A Plymouth-based company is bidding for money to help shift a million kilograms of city centre food waste per year by cargo bike, and turn it into energy.
Pedal Bins is bidding for a £25,000 Aviva community fund which will pay for a cargo bike project trial to collect food waste directly from restaurant kitchens and take it to a local anaerobic digester plant to generate renewable energy. Its founders believe it will improve Plymouth city centre by disposing of rotting food from the streets around restaurants, reducing congestion, pests and food smells, and saving local businesses money.
The project is a collaboration between a local not-for-profit organisation, Bikespace, Plymouth Food Waste Partnership and Devon Contract Waste.
Video: Top Gear's The Stig rides cargo bike in London delivery challenge
Pedal Bins’ Brett Nicolle told road.cc: “The trial will take place around the Barbican area of the city, which is popular with tourists, where a lot of restaurants are, and where rubbish gets left out in the streets. Our solution is to go and collect the food waste directly from the kitchen door after each service, so it doesn’t get a chance to sit outside for a week or two weeks rotting.”

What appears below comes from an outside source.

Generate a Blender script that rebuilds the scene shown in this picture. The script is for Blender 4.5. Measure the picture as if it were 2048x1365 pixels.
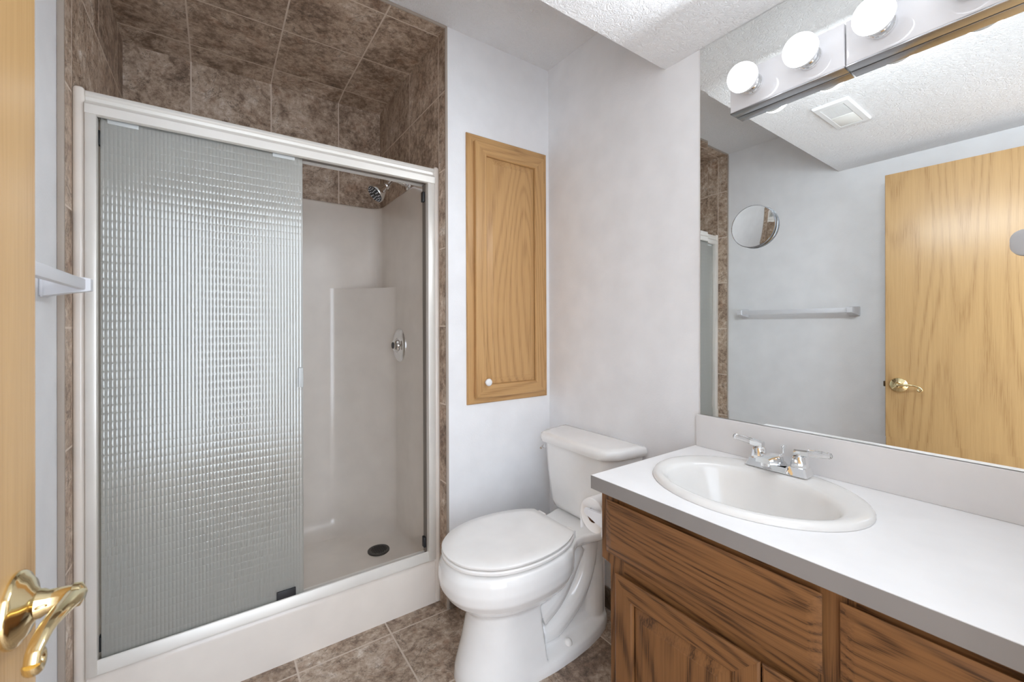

The food is then taken to a consolidation plant on electrical assisted cargo bikes, before being shifted by lorry to a local anaerobic digester at nearby Langage Farm. Eventually Mr Nicolle would like to see electric vehicles take over this latter stage.
According to Pedal Bins, more than two million kilograms of food waste, or 2,000 tonnes, are produced from food outlets in Plymouth every year, most of those in the city centre. The scheme would cut that waste in half, diverting food waste from “unproductive, expensive disposal” to energy production.
Local businesses pay for waste collection but currently have no option to separate food waste - Pedal Bins would provide a separate bin for collecting food waste. Mr Nicolle would like to see the project extend to residential areas, too, as there is currently no doorstep food waste collection service in the city.
He said by removing lorries, and emissions from city streets, the use of bikes will make the city centre more pleasant, and he hopes the idea will eventually spread to other UK cities.
“With the focus on emissions, and the High Court judgement that government has to meet emissions standards, hopefully there will be more and more restrictions on motor vehicles in city centres and more remit to use bikes,” he said.
“As they say, the bike is a simple solution to some of the world’s complex problems”.
The Aviva Community Fund awards money to community projects under six different categories. Voting closes at midnight on 17 November. Pedal Bins, in the environmental category, currently has 952 votes.